Friday, March 2, 2012

Blazars and Axions

Ruth and Katie's discussion based around this paper.

Picture of a blazar
The small black circle at the centre is the black hole, the torus shows the accretion area.  The blobs are clumps of hot gas and you can see the main jets coming from the black hole out of the centre.

Blazar problem:
We observe fluctuations in gamma rays coming from the blazar at a high rate.  Rate of fluctuation tells us about the size of the object emitting.  Causality tells us that bigger objects take longer to fluctuate.  Because we observe a high rate of fluctuations we infer that the object emitting must be small, perhaps something small and dense close to the black hole.

We also know that the higher the energy of a particle, the more it gets scattered.  (cf GZK cut-off for cosmic rays)  Higher energy particle =higher cross section.  The energy of the gamma rays we observe the fluctuation in is too high to be coming from near the black hole, since we woud expect the gamma rays to be scattered by other things in the region and therefore be less energetic by the time we observe them.

Suggestion:  Maybe the fluctuation is coming from a piece of hot gas further away from the black hole which just happens to be in the jet?  (see picture)  Perhaps not convincing...

Axions to the rescue!
In the presence of a magnetic field (like near a black hole), photons can turn into axions.  If the gamma rays coming from near the black hole turn to axions, since axions don't interact much, they would travel through the accretion region without scattering.  Once through and in the presence of another magnetic filed (maybe once they reach the Milky Way), the axions can turn back into photons and we observe them as high energy gamma rays.

Observational Axion stuff
When we observe high energy sources of gamma rays, we expect a change in luminosity and their spectrum to be softened by interactions with the extragalactic background.  The extragalactic background is eg the photons from stars, the CMB etc.  We expect this since we know something about their energy and hence the cross section.  However, we observe a more transparent extragalactic background than we expect.  It is theorised that this could be due to the photons from the high energy source converting to axions, travelling un-scattered through most of the extragalactic medium as axions, before changing back into photons which we observe.
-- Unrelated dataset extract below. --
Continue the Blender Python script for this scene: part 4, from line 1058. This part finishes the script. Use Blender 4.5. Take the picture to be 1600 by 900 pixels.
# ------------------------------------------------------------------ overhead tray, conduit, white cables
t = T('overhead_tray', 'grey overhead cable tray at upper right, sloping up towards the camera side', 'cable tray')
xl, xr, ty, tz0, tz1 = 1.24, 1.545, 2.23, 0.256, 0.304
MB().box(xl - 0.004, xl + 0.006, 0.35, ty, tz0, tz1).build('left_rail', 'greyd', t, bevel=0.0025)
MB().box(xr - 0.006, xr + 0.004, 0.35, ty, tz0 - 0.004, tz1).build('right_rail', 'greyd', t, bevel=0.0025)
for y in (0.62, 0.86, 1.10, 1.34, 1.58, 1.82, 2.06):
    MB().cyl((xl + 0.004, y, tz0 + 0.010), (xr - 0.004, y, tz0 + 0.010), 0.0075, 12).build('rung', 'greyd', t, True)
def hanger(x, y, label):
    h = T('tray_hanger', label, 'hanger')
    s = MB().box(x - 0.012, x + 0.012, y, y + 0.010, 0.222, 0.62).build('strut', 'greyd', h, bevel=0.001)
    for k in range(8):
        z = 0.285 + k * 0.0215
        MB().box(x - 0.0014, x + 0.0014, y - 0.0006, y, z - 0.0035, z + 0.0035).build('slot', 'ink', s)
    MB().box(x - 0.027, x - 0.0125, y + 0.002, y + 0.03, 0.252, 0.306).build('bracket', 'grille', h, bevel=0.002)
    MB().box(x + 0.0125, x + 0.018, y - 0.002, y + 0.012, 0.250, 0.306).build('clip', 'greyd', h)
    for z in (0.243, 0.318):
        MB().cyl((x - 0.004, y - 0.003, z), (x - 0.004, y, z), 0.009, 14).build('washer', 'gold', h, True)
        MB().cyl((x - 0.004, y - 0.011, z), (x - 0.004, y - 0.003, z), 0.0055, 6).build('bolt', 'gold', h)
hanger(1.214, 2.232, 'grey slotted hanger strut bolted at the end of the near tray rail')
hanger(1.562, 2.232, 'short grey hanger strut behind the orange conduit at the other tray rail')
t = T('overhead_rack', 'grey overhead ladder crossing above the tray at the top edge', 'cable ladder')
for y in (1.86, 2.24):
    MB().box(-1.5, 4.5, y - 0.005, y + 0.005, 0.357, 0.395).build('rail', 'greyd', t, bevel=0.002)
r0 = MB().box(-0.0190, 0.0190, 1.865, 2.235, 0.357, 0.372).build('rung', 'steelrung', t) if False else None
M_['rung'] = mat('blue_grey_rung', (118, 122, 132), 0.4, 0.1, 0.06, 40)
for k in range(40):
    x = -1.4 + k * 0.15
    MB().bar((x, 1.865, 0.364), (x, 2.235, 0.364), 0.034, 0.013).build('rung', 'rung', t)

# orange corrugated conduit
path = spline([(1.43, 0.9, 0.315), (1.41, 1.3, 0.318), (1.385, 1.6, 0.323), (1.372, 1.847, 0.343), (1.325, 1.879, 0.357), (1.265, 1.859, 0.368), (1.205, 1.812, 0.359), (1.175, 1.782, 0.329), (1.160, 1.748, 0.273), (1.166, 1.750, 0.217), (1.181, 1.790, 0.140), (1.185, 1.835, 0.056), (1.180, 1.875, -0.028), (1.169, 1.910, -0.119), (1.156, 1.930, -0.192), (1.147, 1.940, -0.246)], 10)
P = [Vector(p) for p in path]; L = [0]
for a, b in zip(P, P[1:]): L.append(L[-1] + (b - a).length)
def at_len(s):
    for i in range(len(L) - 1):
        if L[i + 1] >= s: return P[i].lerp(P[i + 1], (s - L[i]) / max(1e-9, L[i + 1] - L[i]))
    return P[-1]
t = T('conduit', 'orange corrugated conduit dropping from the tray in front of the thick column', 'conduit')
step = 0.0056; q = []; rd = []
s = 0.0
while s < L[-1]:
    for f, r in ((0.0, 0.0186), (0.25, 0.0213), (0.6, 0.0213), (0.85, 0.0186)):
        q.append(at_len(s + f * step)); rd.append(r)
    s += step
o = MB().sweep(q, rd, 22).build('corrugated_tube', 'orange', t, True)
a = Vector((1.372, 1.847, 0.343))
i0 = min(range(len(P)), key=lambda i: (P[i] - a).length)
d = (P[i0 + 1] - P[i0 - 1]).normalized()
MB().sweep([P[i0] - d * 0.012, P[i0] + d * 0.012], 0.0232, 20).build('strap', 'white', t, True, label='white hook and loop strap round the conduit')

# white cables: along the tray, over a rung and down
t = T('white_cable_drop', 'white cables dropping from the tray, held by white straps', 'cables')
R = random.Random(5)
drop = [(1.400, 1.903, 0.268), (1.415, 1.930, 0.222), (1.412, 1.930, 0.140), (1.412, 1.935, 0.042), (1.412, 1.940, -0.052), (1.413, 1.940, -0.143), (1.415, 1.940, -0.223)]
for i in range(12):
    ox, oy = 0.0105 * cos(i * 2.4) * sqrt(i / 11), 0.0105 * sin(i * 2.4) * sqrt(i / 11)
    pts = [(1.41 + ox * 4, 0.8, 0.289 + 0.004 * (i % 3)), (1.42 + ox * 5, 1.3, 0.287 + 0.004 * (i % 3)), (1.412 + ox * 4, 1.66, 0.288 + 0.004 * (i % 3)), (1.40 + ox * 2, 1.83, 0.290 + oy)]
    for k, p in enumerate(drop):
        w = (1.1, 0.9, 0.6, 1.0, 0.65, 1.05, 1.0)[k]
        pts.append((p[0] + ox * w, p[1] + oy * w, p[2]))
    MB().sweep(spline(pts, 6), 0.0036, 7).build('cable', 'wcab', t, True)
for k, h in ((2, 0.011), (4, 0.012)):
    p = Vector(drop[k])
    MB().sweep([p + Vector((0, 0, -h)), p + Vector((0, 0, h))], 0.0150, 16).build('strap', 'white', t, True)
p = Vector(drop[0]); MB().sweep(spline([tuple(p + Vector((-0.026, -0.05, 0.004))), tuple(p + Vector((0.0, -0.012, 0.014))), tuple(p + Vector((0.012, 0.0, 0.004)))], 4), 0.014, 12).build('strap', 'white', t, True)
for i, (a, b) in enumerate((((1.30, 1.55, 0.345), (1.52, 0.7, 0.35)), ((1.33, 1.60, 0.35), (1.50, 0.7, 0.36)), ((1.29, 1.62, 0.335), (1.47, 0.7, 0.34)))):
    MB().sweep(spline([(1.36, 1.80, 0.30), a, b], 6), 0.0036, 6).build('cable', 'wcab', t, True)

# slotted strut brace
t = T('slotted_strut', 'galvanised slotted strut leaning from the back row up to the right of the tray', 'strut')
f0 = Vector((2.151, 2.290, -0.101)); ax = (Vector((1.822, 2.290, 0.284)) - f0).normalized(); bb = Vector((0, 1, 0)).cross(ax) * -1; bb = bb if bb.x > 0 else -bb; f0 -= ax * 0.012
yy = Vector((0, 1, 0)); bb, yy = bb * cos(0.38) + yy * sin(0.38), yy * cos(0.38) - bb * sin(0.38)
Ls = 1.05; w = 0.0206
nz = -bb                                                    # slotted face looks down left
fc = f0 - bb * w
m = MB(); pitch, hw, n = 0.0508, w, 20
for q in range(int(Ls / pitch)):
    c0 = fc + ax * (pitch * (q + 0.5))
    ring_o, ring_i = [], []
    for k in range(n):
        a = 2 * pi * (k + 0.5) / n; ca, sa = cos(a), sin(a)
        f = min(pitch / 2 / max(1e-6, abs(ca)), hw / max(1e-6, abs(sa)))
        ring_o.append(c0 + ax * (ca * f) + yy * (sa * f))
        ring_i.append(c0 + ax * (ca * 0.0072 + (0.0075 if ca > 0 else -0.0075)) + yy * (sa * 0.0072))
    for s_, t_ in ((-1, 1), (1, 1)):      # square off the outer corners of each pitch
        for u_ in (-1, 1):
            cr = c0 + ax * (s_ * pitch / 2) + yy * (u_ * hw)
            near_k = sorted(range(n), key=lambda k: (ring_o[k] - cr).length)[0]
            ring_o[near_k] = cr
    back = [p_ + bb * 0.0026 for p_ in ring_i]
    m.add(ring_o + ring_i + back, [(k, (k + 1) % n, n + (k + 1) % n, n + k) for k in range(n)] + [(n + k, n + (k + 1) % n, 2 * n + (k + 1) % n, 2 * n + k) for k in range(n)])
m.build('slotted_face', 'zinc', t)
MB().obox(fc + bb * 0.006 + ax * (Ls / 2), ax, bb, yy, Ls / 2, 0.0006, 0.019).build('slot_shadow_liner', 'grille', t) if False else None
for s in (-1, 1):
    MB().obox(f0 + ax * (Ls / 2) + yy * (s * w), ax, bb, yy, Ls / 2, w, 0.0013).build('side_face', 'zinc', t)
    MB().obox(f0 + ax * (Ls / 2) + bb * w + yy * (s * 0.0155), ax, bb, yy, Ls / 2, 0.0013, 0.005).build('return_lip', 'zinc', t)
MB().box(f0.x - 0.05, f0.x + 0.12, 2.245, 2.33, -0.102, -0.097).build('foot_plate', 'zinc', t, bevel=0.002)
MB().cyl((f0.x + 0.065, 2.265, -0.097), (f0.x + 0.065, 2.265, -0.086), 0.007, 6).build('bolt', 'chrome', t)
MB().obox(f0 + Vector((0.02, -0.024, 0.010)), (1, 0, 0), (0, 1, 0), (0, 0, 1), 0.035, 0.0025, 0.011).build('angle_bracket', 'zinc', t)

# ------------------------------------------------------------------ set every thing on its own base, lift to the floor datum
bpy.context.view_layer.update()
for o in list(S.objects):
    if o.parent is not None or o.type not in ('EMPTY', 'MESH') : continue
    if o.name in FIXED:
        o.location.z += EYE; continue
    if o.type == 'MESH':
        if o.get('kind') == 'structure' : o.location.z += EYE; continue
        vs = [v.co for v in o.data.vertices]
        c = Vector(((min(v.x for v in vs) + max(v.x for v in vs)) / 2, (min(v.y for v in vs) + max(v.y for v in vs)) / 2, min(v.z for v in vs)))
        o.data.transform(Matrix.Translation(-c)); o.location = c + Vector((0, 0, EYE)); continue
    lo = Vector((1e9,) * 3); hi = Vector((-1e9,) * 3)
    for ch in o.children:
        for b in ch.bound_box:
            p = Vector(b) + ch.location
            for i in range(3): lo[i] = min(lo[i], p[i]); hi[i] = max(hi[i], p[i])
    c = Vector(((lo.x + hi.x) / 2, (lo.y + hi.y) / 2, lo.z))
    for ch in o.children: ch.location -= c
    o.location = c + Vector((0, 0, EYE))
Strong CP Problem in QCD - Why did we invent axions in the first place?
The QCD Lagrangian has a term which proportional to theta F F^{dual} which is some kind of quark/gluon field.  Theta is a dimensionless constant, so for no fine tuning we expect it to be ~1.  The only measurable thing we can measure which depends on theta is the Neutron Dipole Moment, which is tiny.  So maybe theta is not a constant but a dynamical field corresponding to the axion.  (Dynamical means value changes, field = particle).

Since axions don't interact much, they are good candidates for dark matter.  But it turns out that when you put axions into a theory of dark matter you solve one fine tuning problem by creating many more.  So they're not such a good candidate after all.  String theory produces lots of axions (Lagrangian terms proportional to theta F F^{dual}), whose properties depend on how you compactify a manifold.